- [PROBLEM] Output the lines below exactly, please, from the first line until the line with "COL = S.collection", counting both.

(begin)

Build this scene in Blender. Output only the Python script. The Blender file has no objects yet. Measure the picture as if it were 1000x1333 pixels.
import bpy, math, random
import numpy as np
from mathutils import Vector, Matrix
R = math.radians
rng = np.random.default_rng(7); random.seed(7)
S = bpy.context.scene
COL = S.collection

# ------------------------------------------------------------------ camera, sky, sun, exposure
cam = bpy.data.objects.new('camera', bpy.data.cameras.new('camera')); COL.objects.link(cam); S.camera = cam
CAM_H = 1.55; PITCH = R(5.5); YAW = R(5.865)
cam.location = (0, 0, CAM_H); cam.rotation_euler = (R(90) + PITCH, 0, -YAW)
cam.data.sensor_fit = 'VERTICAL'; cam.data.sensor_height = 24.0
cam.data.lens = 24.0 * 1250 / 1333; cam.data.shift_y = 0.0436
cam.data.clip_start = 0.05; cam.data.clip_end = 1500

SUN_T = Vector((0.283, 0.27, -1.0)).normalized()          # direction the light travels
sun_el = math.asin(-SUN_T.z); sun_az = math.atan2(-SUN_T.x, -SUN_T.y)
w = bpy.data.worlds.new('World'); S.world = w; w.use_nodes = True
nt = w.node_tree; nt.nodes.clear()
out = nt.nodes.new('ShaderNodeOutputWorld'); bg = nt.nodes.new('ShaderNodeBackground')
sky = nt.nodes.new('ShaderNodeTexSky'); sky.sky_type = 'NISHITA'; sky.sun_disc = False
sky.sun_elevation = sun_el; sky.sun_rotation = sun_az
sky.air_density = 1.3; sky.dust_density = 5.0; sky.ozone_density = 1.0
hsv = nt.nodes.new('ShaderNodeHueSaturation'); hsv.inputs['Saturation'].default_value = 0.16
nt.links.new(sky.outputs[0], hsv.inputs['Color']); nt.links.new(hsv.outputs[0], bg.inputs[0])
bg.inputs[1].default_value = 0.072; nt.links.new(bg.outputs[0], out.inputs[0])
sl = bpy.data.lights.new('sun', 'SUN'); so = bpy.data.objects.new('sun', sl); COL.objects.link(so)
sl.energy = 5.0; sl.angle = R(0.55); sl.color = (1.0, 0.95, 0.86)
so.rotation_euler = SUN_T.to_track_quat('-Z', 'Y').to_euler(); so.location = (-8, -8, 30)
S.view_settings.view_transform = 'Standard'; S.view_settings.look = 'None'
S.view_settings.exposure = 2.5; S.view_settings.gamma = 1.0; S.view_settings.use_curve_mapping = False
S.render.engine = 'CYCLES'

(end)

- [WRITTEN ANSWER]
Build this scene in Blender. Output only the Python script. The Blender file has no objects yet. Measure the picture as if it were 1000x1333 pixels.
import bpy, math, random
import numpy as np
from mathutils import Vector, Matrix
R = math.radians
rng = np.random.default_rng(7); random.seed(7)
S = bpy.context.scene
COL = S.collection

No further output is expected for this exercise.